I was content to kibitz on other people’s posts about this until an intriguing reader comment at the post on this scandal at Easily Distracted drove me past the word-count threshold of polite commentary. Here’s what PQuincy said:

And I think we are exploiting adjuncts whom we pay $4500 a quarter for one course! Evidently, the market for academic proletarians is highly variable by region and institution.

But that still doesn’t justify radically divergent pay-scales for different groups with fundamentally similar qualifications. The steady differentiation between ‘full-time’ and ‘part-time’ faculty may be part of the ongoing commodification of expertise, but paradoxically, it also contributes to our ongoing movement (back) towards a society of estates in which privilege and distinction, not qualification, are primary determinants of status, and in which rent-seeking, not profit, drives all sorts of economic decisions.

This is a nice challenge. Just for reference, in the late 90’s I was paid as little as $1200 and as much as $3500 per class; as a tenured associate professor I am currently paid about $1700, I believe, for overloads. I don’t think these numbers are important in themselves, nor did Marx. There’s nothing about “justifying” different pay scales in Marx, or about fairness. In a capitalist economy everything is commodified, expertise being no exception. And as the expert and highly qualified Lumpenprofessor points out, in a capitalist economy work is not paid by its quantity or quality (the “labor” itself), but by its cost of reproduction – the amount it takes to get someone to do that work when it needs doing (the comments on his post are also illuminating):

Instead, Marx demonstrates that what the wage actually pays for is our “labor-power” — our capacity to do work. The wage pays a value equal to our means of subsistence — our house, car, food, clothes, cable-tv, health care, and kids — so that we can continue to come to work. This means that there is always a difference between the value of the wage paid and the value of the actual work done. The greater this difference, the better it is for the employer. This means that the difference in wages between tenure-track and adjunct faculty is not really about the amount or quality of work done, it is just about how well they eat.

That $1700 has nothing to do with my qualifications or my effort or my teaching ‘outcomes’. It has to do with securing a set minimum quality and quantity of work as needed. Apparently it’s sufficient, because I keep teaching overloads. From the labor-as-such standpoint all that matters is that I do it ‘well enough’. If I do it better than ‘well enough’, that’s a nice bonus for the students, the school, and my sense of vocation, but it’s irrelevant from a pay standpoint as long as I or someone enough like me keep(s) being willing to come back for the same pay.

It’s not hard to explain why the University pays adjuncts the minimum amount it takes to get them coming back. It’s much harder to explain why they ever pay more than that. And as long as we herd like lemmings to graduate programs and spend years earning doctorates for which there’s little apparent market, we will have little leverage to change this. No doubt it’s a nice ego boost to have a doctoral program at your school. Each new one incrementally damages the collective bargaining power of academics as workers. We’ll either need to dramatically cut our production of competitive laborers or wait for the revolution to solve that one.

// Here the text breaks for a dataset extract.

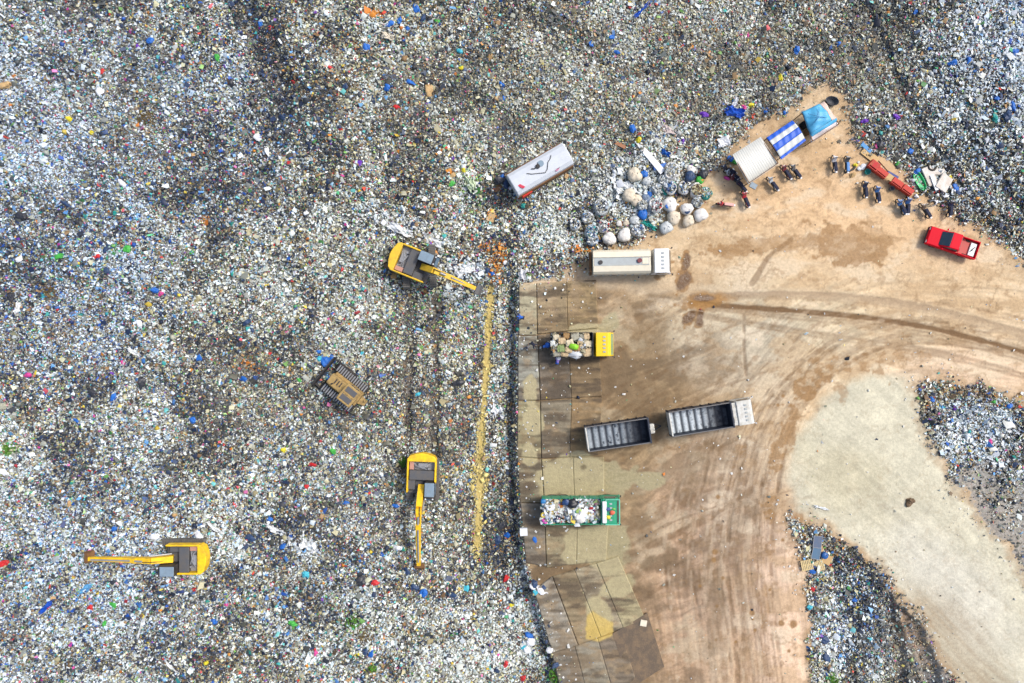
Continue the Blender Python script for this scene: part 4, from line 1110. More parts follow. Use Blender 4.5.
t = at_pt(670.5, 424.4, 9.2, zt, 2.5, 'dirty white dump truck with an empty residue-caked open bed', 'dump_truck', 'truck')
truck_base(t, 8.3, (1.2, 2.4, 7.3), 2.4)
dump_body(t, 6.0, 2.4, 1.15, 1.45, m_resid, 1)
truck_cab(t, 6.45, 1.9, 2.35, 2.75, m_dusty, mirror=m_white)
b = MB(); b.box((6.25, 0, 2.55), (.6, 2.2, .1), bevel=.02); b.box((6.25, -.6, 2.62), (.3, .5, .1), bevel=.03); b.box((6.2, .5, 2.62), (.3, .4, .12), bevel=.03); b.build('bed_canopy', m_dusty, t)
t = at_pt(586.8, 439.3, 8.4, gz(619, 434), 2.3, 'grey open dump trailer standing uncoupled behind the dump truck', 'dump_trailer', 'trailer')
truck_base(t, 6.2, (1.2, 5.0), 2.3)
dump_body(t, 6.1, 2.4, 1.05, 1.4, m_resid2, 2)
b = MB(); b.tube([(6.3, 0, 1.5), (6.75, 0, 1.6)], .3, 10); b.box((6.5, 0, 1.55), (.5, .95, .5), bevel=.1); b.build('coupling_box', m_dusty, t)
b = MB(); b.beam((6.2, -.6, .8), (7.6, 0, .7), .12, .12); b.beam((6.2, .6, .8), (7.6, 0, .7), .12, .12); b.build('drawbar', m_blk, t)

# white tank body standing in the refuse
x, y, z = place(512.2, 183.3, 2.6)
t = thing('tank_trailer', 'large silvery white tank body with rusty brown side sunk in the refuse', 'tank trailer', (x, y, z - .15), R(30.2))
b = MB(); ring = [(-1.12, .9), (-1.2, 1.8), (-1.12, 2.35), (-.8, 2.62), (-.3, 2.74), (.3, 2.74), (.8, 2.62), (1.12, 2.35), (1.2, 1.8), (1.12, .9)]
b.loft([[(xx, a * k, 1.75 + (c - 1.75) * k) for a, c in ring] for xx, k in ((0, .94), (.08, 1), (6.1, 1), (6.2, .94))])
tb = b.build('tank', m_tankw, t)
b = MB()
for s in (-1, 1): b.box((3.1, s * 1.23, 1.45), (6.0, .12, 1.1), bevel=.02)
b.build('side_panel', m_rust, t)
b = MB(); b.box((.9, -1.36, 1.5), (1.1, .14, .8), bevel=.04); b.build('red_box', cmat('bright_red_paint', (230, 50, 30)), t)
b = MB(); b.tube([(2.95, .25, 2.6), (2.95, .25, 2.86)], .22, 14); b.build('manhole', m_blk, tb)
b = MB(); b.tube([(3.35, .35, 2.6), (3.35, .35, 2.80)], .3, 16); b.build('hatch', m_roofg, tb)
b = MB(); b.prism_z([(.3, -.35), (.45, .1), (.55, -.3), (.85, -.75), (.62, -.82), (.42, -.62)], 2.66, 2.73); b.build('red_mark', cmat('red_film', (214, 50, 80)), tb).location = (.12, -.05, .0)
b = MB(); b.prism_z([(4.2, -.95), (4.5, -.78), (4.75, -.85), (4.9, -.7), (4.6, -.98), (4.4, -1.02)], 2.46, 2.6); b.build('pink_mark', cmat('pink_film', (220, 150, 180)), tb)
truck_base(t, 6.0, (1.2, 2.4, 5.2), 2.3)
mw = t.matrix_basis
def world_pts(mw, pts): return [tuple(mw @ Vector(p)) for p in pts]
b = MB(); b.tube(world_pts(mw, [(1.7, .2, 2.80), (2.1, -.1, 2.80), (2.9, -.45, 2.76), (3.3, -.62, 2.74), (3.6, -.45, 2.78), (4.0, .1, 2.82), (4.35, .28, 2.82), (4.6, .55, 2.76)]), .032, 6)
tag(b.build('hose', m_blk, None, True), 'black hose snaking across the top of the silvery tank body', 'hose')
b = MB(); b.tube(world_pts(mw, [(2.3, .35, 2.80), (2.6, .2, 2.82), (2.9, .28, 2.95), (3.1, .45, 2.93)]), .05, 7)
tag(b.build('rope', m_blk, None, True), 'short dark rope beside the manhole on the silvery tank body', 'rope')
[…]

But again – college professors are not proletarians. And the University is not (just) a capitalist enterprise. We operate in a capitalist context, which tends to drive the economics in ordinary ways. But there are also larger fiduciary responsibilities involved: the University is providing a service considered to be a general social good, and therefore providing as much of it as possible as cost-effectively as possible is a positive social good. Who is our employer? Students; society; the imagined community of a fully-educated population. For this reason, it also ought not to be hard to explain why committed academic professionals cheerfully provide instruction at levels higher than required to reproduce compensation. This is our mission, our ‘vocation’ in the calvinist/weberian sense, not just our job. We want our employers to get maximum value out of us for minimum cost; we should be actively complicit with this ‘exploitation’. To grub after money and quibble about what our colleagues make is a violation of our species-being.

Furthermore, when PQuincy says that pay inequality in academe “contributes to our ongoing movement (back) towards a society of estates in which privilege and distinction, not qualification, are primary determinants of status, and in which rent-seeking, not profit, drives all sorts of economic decisions,” s/he is on the right track, but there’s not a movement back here. The professional professoriate has always been a guild; its distinctive self-image, privileges and prerogatives go back to the medieval university. That’s why we wear the dopey robes to gragitation. Our remaining a guild is the only way to explain the fact that academic work has not been completely proletarianized, with price tags explicitly and universally attached to our every ‘product’ from teaching to advising to scholarship. Like all guilds, we are paid much more visibly in status and autonomy than mere, crude, dirty money.

Our leverage to get more than the market price of our labor-power and better than the usual conditions of work comes from that status, and is dependent on the University’s hybridity as both an enterprise within the economy and a status-conferring holy place hovering above it. It is accordingly catastrophically counterproductive to sink to the discourse of proletarian exploitation; it’s like throwing away the face cards in your hand and playing to lose. The question is not how to make ourselves more like workers by unionizing and struggling and Fighting The Man and whatnot. Furthermore this is not even more generally a way to achieve fairness and equality, and it’s a very dangerous strategy in its own right, as the UAW is currently discovering. We need to be working out ways to redescribe our status and privileges as foreshadowings of unalienated labor, then figuring out how to generalize this, not scrambling to join the chorus of the exploited – if for no other reason than they know better, and when they have their revolutions we eggheads are always among the first to get taken out and shot (or ‘re-educated’) no matter what.

So why is this discourse so appealing to people who ought to know better? Well, I’d say that has to do with the expansion of higher education in the postwar that brought a massive influx of proletarians into the academy. We control it now. We brought all of our class resentment with us and worked diligently to demolish the university’s elevated character, while simultaneously championing the right of every person to access its elevating gifts. Hmmm.

Colleagues, we must cease to soil our own roosts.